Un buon posto in cui fermarsi, Matteo Bussola
Un buon posto in cui fermarsi, di Matteo Bussola, è un libro deludente perché tradisce le premesse da cui nasce.
Il romanzo si pone come la raccolta di più voci, diversi volti della mascolinità, da forme piu pure e dolci alle forme più virili, passando attraverso quelle che alla sensibilità moderna appaiono come forme tossiche dell'essere maschi. I diversi racconti, che attraverso singoli dettagli si intrecciano tra di loro, dovrebbero quindi dare spazio a moltitudini di esperienze umane. Il problema del romanzo è che, volendo trattare una questione sociale e culturale da un punto di vista morale, pur adottando una visione assolutamente condivisibile, finisce per essere didascalico. Le diverse visioni del mondo non compaiono, quasi mai le vediamo agite e coerenti alle azioni dei personaggi; semmai sono i narratori, sempre interni, a dichiararle, ma dato che la narrazione è sempre in prima persona non possiamo non finire per pensare che, di fatto, il punto di vista che analizza il mondo sia sempre lo stesso, anche perché i protagonisti parlano, pensano e si esprimono con la medesima voce.
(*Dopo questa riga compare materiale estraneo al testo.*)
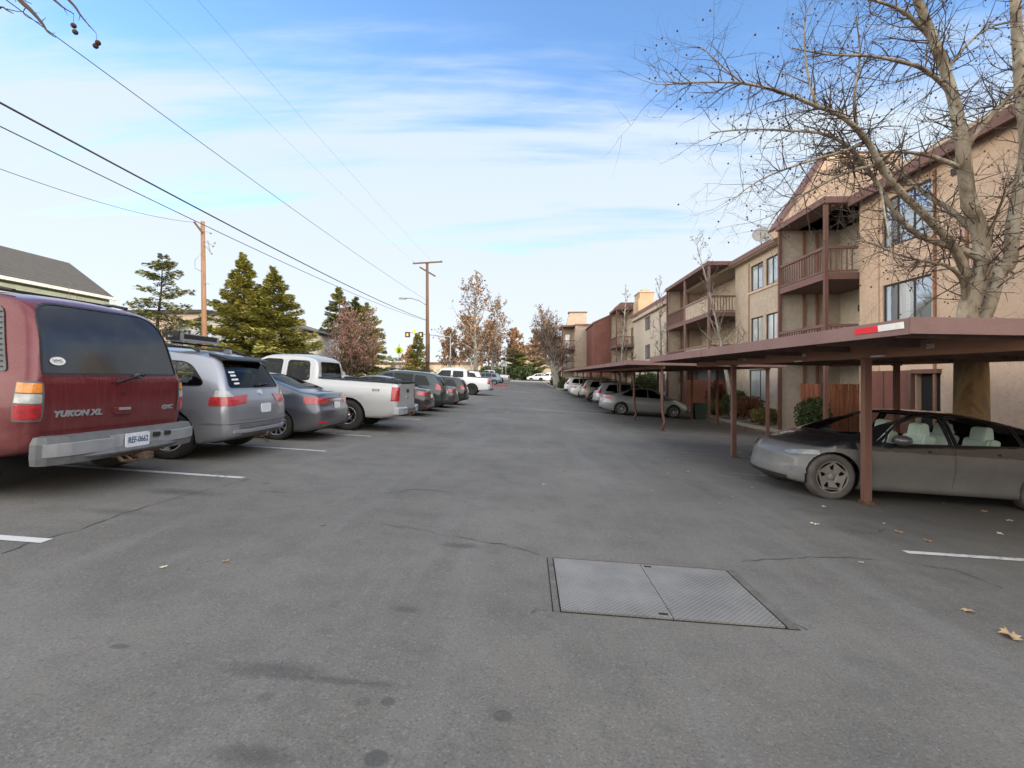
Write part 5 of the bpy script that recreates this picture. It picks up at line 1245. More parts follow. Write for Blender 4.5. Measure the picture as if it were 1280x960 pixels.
m = MB(); m.prism([(-26.5, 6.0), (-24.9, 7.0), (-23.3, 6.0), (-23.3, 5.8), (-26.5, 5.8)], 'y', 12.2, 14.2); m.build('porch_roof', shingle('dark_shingle', (.07, .068, .065)), H1, world=True)
m = MB(); m.box(-25.9, -23.8, 12.5, 14.0, .7, 5.8); m.build('porch', gw, H1, world=True)
H2 = empty('grey_house', (-25, 40, 1), 'light grey gabled house behind the near utility pole', 'house')
gm_ = lap('light_grey_siding', (.50, .50, .50), .25)
m = MB(); m.prism([(-30.6, .5), (-30.6, 5.7), (-25, 7.35), (-19.4, 5.7), (-19.4, .5)], 'y', 40, 52); m.build('wall', gm_, H2, world=True)
m = MB(); m.add([(-31.2, 39.6, 5.65), (-25, 39.6, 7.5), (-18.8, 39.6, 5.65), (-31.2, 52, 5.65), (-25, 52, 7.5), (-18.8, 52, 5.65), (-31.2, 39.6, 5.45), (-25, 39.6, 7.3), (-18.8, 39.6, 5.45)], [(0, 1, 4, 3), (1, 2, 5, 4), (0, 1, 7, 6), (1, 2, 8, 7)]); m.build('roof', shingle('charcoal_shingle', (.06, .06, .065)), H2, world=True)
m = MB(); m.add([(-27, 36, 3.1), (-18, 36, 3.1), (-18, 40, 4.6), (-27, 40, 4.6), (-27, 36, 2.9), (-18, 36, 2.9)], [(0, 1, 2, 3), (0, 1, 5, 4)]); m.box(-26.5, -18.5, 36.6, 40, .5, 2.9); m.build('lean_to_roof', shingle('tan_shingle', (.15, .13, .10)), H2, world=True)
for x in (-27.6, -22.4): window('y', 40, x, x+.7, 5.0, 5.6, H2, (), frame=M['frame_wh'], face=-1, depth=-.03)
H3 = empty('flat_roof_house', (-38, 48, 1), 'tan flat-roofed building between the green house and the first cedar', 'house')
m = MB(); m.box(-46, -33, 48, 58, .5, 8.2); m.build('wall', M['stucco_tan'], H3, world=True)
m = MB(); m.box(-46.5, -32.5, 47.5, 58.5, 8.2, 8.5); m.build('roof', M['frame_dk'], H3, world=True)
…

Insomma, i personaggi non li conosciamo perche agiscono, ma li conosciamo perché vengono detti e pensati da decine di narratori che però hanno una voce unica. La polifonia quindi, premessa del romanzo, viene tradita in favore di una sola espressione etica e morale. Alcuni singoli passaggi del racconto sono meglio riusciti di altri, ma è il complesso che finisce per essere deludente.